Transcribe the records in full, keeping every character as it is.
• • • • • • •
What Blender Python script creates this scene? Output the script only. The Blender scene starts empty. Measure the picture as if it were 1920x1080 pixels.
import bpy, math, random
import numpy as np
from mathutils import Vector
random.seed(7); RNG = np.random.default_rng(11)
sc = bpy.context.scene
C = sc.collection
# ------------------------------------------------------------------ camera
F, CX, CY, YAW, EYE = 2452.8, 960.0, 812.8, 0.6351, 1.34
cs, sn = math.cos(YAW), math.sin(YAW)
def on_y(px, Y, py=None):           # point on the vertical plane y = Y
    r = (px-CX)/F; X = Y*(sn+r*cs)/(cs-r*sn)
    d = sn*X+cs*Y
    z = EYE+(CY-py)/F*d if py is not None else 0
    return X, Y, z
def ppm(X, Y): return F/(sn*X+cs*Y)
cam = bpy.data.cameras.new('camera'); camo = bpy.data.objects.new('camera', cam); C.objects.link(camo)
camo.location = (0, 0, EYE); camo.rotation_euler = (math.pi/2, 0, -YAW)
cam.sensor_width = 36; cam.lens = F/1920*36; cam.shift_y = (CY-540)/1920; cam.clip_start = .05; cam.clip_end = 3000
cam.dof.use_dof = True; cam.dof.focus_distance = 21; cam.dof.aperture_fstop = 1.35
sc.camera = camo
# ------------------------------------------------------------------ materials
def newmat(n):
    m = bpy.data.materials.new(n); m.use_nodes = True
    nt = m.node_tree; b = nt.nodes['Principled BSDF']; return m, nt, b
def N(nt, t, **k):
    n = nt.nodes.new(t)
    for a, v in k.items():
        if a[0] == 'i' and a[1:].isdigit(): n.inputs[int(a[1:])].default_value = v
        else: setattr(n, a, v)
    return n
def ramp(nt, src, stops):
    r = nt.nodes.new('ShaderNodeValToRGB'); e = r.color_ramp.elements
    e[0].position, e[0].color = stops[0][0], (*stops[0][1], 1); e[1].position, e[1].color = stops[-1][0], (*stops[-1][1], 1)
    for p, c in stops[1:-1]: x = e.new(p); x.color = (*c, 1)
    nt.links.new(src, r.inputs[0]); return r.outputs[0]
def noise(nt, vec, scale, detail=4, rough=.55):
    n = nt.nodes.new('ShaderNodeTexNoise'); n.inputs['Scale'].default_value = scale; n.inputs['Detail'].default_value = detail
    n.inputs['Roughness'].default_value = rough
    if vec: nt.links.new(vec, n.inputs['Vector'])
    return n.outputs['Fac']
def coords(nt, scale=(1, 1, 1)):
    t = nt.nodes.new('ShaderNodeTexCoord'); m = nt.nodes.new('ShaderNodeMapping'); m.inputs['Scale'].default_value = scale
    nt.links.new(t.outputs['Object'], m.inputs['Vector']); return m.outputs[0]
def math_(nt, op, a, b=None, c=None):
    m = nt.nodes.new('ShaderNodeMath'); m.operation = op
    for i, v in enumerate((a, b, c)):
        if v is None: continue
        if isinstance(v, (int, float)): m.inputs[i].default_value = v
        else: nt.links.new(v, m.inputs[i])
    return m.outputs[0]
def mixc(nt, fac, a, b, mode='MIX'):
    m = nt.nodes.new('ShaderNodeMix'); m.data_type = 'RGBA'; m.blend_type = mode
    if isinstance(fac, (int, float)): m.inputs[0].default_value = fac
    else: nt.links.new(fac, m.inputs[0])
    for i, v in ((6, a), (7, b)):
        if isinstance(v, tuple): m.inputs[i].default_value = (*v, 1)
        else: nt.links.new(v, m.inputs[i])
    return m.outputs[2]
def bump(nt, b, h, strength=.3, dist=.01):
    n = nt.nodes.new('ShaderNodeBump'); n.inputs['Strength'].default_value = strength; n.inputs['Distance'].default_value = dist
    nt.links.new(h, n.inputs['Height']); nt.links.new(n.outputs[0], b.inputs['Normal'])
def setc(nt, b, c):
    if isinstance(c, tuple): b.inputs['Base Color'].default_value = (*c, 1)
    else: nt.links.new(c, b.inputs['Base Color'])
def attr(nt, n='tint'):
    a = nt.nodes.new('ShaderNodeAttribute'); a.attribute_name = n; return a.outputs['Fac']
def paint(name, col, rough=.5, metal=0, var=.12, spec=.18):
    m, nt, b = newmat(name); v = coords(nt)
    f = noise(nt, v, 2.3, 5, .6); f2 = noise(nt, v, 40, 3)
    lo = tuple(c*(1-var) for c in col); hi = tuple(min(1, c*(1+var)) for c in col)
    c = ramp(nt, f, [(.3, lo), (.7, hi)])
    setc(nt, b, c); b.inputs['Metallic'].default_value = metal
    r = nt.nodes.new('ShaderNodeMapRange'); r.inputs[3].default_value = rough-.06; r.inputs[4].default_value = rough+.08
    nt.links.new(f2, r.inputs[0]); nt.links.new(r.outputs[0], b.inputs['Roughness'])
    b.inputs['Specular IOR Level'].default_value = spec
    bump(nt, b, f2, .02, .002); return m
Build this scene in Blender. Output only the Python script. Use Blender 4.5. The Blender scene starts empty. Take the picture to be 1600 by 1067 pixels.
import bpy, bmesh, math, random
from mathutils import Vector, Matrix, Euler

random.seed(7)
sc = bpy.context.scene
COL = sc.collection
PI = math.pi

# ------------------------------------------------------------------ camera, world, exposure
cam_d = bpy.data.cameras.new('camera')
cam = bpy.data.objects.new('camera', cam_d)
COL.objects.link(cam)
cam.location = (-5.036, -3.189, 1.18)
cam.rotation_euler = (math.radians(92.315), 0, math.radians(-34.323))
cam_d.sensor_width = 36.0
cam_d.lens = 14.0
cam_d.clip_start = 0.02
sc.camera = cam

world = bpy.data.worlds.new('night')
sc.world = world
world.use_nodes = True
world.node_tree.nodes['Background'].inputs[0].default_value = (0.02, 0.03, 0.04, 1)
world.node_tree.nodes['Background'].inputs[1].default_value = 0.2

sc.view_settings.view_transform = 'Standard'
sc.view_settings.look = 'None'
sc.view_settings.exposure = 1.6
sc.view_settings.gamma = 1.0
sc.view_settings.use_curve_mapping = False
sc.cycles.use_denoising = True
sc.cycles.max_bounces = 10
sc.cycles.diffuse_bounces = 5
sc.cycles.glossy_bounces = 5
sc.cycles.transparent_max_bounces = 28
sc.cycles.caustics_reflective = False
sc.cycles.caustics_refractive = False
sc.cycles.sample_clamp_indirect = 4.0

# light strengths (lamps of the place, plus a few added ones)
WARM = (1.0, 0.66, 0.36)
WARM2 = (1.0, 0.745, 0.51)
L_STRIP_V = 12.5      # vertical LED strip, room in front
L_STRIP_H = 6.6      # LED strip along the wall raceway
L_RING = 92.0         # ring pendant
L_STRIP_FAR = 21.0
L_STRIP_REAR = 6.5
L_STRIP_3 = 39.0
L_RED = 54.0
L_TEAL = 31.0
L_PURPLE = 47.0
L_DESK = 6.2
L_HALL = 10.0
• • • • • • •
Exercise solution:
What Blender Python script creates this scene? Output the script only. The Blender scene starts empty. Measure the picture as if it were 1920x1080 pixels.
import bpy, math, random
import numpy as np
from mathutils import Vector
random.seed(7); RNG = np.random.default_rng(11)
sc = bpy.context.scene
C = sc.collection
# ------------------------------------------------------------------ camera
F, CX, CY, YAW, EYE = 2452.8, 960.0, 812.8, 0.6351, 1.34
cs, sn = math.cos(YAW), math.sin(YAW)
def on_y(px, Y, py=None):           # point on the vertical plane y = Y
    r = (px-CX)/F; X = Y*(sn+r*cs)/(cs-r*sn)
    d = sn*X+cs*Y
    z = EYE+(CY-py)/F*d if py is not None else 0
    return X, Y, z
def ppm(X, Y): return F/(sn*X+cs*Y)
cam = bpy.data.cameras.new('camera'); camo = bpy.data.objects.new('camera', cam); C.objects.link(camo)
camo.location = (0, 0, EYE); camo.rotation_euler = (math.pi/2, 0, -YAW)
cam.sensor_width = 36; cam.lens = F/1920*36; cam.shift_y = (CY-540)/1920; cam.clip_start = .05; cam.clip_end = 3000
cam.dof.use_dof = True; cam.dof.focus_distance = 21; cam.dof.aperture_fstop = 1.35
sc.camera = camo
# ------------------------------------------------------------------ materials
def newmat(n):
    m = bpy.data.materials.new(n); m.use_nodes = True
    nt = m.node_tree; b = nt.nodes['Principled BSDF']; return m, nt, b
def N(nt, t, **k):
    n = nt.nodes.new(t)
    for a, v in k.items():
        if a[0] == 'i' and a[1:].isdigit(): n.inputs[int(a[1:])].default_value = v
        else: setattr(n, a, v)
    return n
def ramp(nt, src, stops):
    r = nt.nodes.new('ShaderNodeValToRGB'); e = r.color_ramp.elements
    e[0].position, e[0].color = stops[0][0], (*stops[0][1], 1); e[1].position, e[1].color = stops[-1][0], (*stops[-1][1], 1)
    for p, c in stops[1:-1]: x = e.new(p); x.color = (*c, 1)
    nt.links.new(src, r.inputs[0]); return r.outputs[0]
def noise(nt, vec, scale, detail=4, rough=.55):
    n = nt.nodes.new('ShaderNodeTexNoise'); n.inputs['Scale'].default_value = scale; n.inputs['Detail'].default_value = detail
    n.inputs['Roughness'].default_value = rough
    if vec: nt.links.new(vec, n.inputs['Vector'])
    return n.outputs['Fac']
def coords(nt, scale=(1, 1, 1)):
    t = nt.nodes.new('ShaderNodeTexCoord'); m = nt.nodes.new('ShaderNodeMapping'); m.inputs['Scale'].default_value = scale
    nt.links.new(t.outputs['Object'], m.inputs['Vector']); return m.outputs[0]
def math_(nt, op, a, b=None, c=None):
    m = nt.nodes.new('ShaderNodeMath'); m.operation = op
    for i, v in enumerate((a, b, c)):
        if v is None: continue
        if isinstance(v, (int, float)): m.inputs[i].default_value = v
        else: nt.links.new(v, m.inputs[i])
    return m.outputs[0]
def mixc(nt, fac, a, b, mode='MIX'):
    m = nt.nodes.new('ShaderNodeMix'); m.data_type = 'RGBA'; m.blend_type = mode
    if isinstance(fac, (int, float)): m.inputs[0].default_value = fac
    else: nt.links.new(fac, m.inputs[0])
    for i, v in ((6, a), (7, b)):
        if isinstance(v, tuple): m.inputs[i].default_value = (*v, 1)
        else: nt.links.new(v, m.inputs[i])
    return m.outputs[2]
def bump(nt, b, h, strength=.3, dist=.01):
    n = nt.nodes.new('ShaderNodeBump'); n.inputs['Strength'].default_value = strength; n.inputs['Distance'].default_value = dist
    nt.links.new(h, n.inputs['Height']); nt.links.new(n.outputs[0], b.inputs['Normal'])
def setc(nt, b, c):
    if isinstance(c, tuple): b.inputs['Base Color'].default_value = (*c, 1)
    else: nt.links.new(c, b.inputs['Base Color'])
def attr(nt, n='tint'):
    a = nt.nodes.new('ShaderNodeAttribute'); a.attribute_name = n; return a.outputs['Fac']
def paint(name, col, rough=.5, metal=0, var=.12, spec=.18):
    m, nt, b = newmat(name); v = coords(nt)
    f = noise(nt, v, 2.3, 5, .6); f2 = noise(nt, v, 40, 3)
    lo = tuple(c*(1-var) for c in col); hi = tuple(min(1, c*(1+var)) for c in col)
    c = ramp(nt, f, [(.3, lo), (.7, hi)])
    setc(nt, b, c); b.inputs['Metallic'].default_value = metal
    r = nt.nodes.new('ShaderNodeMapRange'); r.inputs[3].default_value = rough-.06; r.inputs[4].default_value = rough+.08
    nt.links.new(f2, r.inputs[0]); nt.links.new(r.outputs[0], b.inputs['Roughness'])
    b.inputs['Specular IOR Level'].default_value = spec
    bump(nt, b, f2, .02, .002); return m
Build this scene in Blender. Output only the Python script. Use Blender 4.5. The Blender scene starts empty. Take the picture to be 1600 by 1067 pixels.
import bpy, bmesh, math, random
from mathutils import Vector, Matrix, Euler

random.seed(7)
sc = bpy.context.scene
COL = sc.collection
PI = math.pi

# ------------------------------------------------------------------ camera, world, exposure
cam_d = bpy.data.cameras.new('camera')
cam = bpy.data.objects.new('camera', cam_d)
COL.objects.link(cam)
cam.location = (-5.036, -3.189, 1.18)
cam.rotation_euler = (math.radians(92.315), 0, math.radians(-34.323))
cam_d.sensor_width = 36.0
cam_d.lens = 14.0
cam_d.clip_start = 0.02
sc.camera = cam

world = bpy.data.worlds.new('night')
sc.world = world
world.use_nodes = True
world.node_tree.nodes['Background'].inputs[0].default_value = (0.02, 0.03, 0.04, 1)
world.node_tree.nodes['Background'].inputs[1].default_value = 0.2

sc.view_settings.view_transform = 'Standard'
sc.view_settings.look = 'None'
sc.view_settings.exposure = 1.6
sc.view_settings.gamma = 1.0
sc.view_settings.use_curve_mapping = False
sc.cycles.use_denoising = True
sc.cycles.max_bounces = 10
sc.cycles.diffuse_bounces = 5
sc.cycles.glossy_bounces = 5
sc.cycles.transparent_max_bounces = 28
sc.cycles.caustics_reflective = False
sc.cycles.caustics_refractive = False
sc.cycles.sample_clamp_indirect = 4.0

# light strengths (lamps of the place, plus a few added ones)
WARM = (1.0, 0.66, 0.36)
WARM2 = (1.0, 0.745, 0.51)
L_STRIP_V = 12.5      # vertical LED strip, room in front
L_STRIP_H = 6.6      # LED strip along the wall raceway
L_RING = 92.0         # ring pendant
L_STRIP_FAR = 21.0
L_STRIP_REAR = 6.5
L_STRIP_3 = 39.0
L_RED = 54.0
L_TEAL = 31.0
L_PURPLE = 47.0
L_DESK = 6.2
L_HALL = 10.0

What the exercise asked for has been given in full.